The court concluded that none of the judge’s comments either individually or collectively showed bias or prejudice on behalf of the trial judge, which would prevent either Publix or the driver from receiving a fair trial. The trial judge did not disparage counsel or the parties, and the parties both had ample time to argue their positions. Also, the court did not rule prior to the completion of the party’s presentations.

ON A SEPARATE WRIT INVOLVING THOSE SAME FACTS, BECAUSE THE TRIAL COURT CONFORMED TO PROCEDURAL REQUIREMENTS OF THE STATUTE IN ALLOWING AN AMENDMENT FOR PUNITIVE DAMAGES, THE APPELLATE COURT COULD NOT REVIEW THE SUFFICIENCY OF THE EVIDENCE OR THE REASONABLENESS OF THE DETERMINATION.

Sapp v.
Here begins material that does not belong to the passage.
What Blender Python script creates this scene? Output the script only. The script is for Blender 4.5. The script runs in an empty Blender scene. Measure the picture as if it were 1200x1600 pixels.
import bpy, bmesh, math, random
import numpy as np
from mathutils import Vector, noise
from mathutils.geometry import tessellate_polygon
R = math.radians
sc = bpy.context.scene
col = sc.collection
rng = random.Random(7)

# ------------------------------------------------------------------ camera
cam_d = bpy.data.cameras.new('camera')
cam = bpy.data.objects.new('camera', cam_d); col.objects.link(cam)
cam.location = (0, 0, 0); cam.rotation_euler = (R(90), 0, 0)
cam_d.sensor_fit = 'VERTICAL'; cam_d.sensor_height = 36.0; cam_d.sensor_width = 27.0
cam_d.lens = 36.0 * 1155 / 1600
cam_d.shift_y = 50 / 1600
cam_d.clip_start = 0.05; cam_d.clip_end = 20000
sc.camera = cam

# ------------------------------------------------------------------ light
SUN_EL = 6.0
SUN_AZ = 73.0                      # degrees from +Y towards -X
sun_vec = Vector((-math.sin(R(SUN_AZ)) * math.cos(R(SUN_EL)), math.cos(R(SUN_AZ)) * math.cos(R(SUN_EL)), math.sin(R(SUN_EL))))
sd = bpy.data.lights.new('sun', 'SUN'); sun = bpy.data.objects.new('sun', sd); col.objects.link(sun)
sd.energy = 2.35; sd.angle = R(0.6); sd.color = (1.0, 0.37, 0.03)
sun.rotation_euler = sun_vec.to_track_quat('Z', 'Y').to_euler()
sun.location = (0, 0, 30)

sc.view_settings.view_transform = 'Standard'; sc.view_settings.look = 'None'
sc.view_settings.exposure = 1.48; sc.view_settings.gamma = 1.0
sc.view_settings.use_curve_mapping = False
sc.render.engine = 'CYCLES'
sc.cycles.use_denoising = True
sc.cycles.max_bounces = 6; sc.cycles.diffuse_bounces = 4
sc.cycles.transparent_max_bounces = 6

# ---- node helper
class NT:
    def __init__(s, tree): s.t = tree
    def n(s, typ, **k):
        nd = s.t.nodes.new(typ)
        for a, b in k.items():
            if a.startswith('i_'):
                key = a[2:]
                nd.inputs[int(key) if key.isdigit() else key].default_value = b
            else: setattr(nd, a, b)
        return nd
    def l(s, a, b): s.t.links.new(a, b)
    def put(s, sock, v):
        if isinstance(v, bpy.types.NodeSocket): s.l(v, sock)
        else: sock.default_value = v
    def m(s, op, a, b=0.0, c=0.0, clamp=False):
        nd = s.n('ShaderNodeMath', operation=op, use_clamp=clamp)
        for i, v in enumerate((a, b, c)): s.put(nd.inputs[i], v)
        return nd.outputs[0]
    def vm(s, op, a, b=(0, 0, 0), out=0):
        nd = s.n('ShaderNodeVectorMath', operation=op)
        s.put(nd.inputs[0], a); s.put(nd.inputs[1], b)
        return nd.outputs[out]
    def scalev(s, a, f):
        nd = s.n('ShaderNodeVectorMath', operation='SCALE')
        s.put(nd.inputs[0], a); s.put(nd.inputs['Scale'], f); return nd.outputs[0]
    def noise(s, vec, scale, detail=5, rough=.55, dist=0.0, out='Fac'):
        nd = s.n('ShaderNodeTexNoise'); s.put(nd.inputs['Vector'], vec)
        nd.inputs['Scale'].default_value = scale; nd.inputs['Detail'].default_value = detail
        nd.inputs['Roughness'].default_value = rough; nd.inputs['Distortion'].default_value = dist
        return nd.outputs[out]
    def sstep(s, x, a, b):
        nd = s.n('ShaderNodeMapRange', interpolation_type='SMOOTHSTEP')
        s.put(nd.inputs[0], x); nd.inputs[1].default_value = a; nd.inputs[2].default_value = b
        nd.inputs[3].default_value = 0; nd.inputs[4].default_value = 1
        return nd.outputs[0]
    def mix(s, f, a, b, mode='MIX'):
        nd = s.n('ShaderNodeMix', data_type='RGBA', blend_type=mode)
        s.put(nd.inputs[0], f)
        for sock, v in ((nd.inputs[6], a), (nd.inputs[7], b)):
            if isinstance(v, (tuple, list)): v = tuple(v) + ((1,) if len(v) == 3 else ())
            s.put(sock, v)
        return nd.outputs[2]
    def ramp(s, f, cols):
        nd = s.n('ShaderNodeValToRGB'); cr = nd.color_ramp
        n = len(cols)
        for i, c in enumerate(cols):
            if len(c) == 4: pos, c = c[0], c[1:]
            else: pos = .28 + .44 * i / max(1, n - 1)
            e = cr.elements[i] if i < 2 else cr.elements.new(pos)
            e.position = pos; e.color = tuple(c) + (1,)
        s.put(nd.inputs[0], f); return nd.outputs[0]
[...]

Olivares, 45 Fla. L Weekly D81 (Fla. 4th DCA January 08, 2020):

The defendants in this same case also sought a writ of certiorari arguing that the evidence presented was insufficient to make a reasonable showing that punitive damages were recoverable and that the court’s limited findings were not sufficient to justify a claim for punitive damages.

However, the court concluded that because the procedural requirements of the statute were followed i.e., (1) attachment of a proposed Amended Complaint to the Motion to Amend; (2) service of the proper Order or other evidence to support the punitive claim; and (3) an affirmative finding by the trial court that the plaintiff made a reasonable showing by evidence to support a punitive damage claim, the court was precluded from reviewing the defendant’s claims addressing the sufficiency of the evidence, or the reasonableness of the trial court’s determination.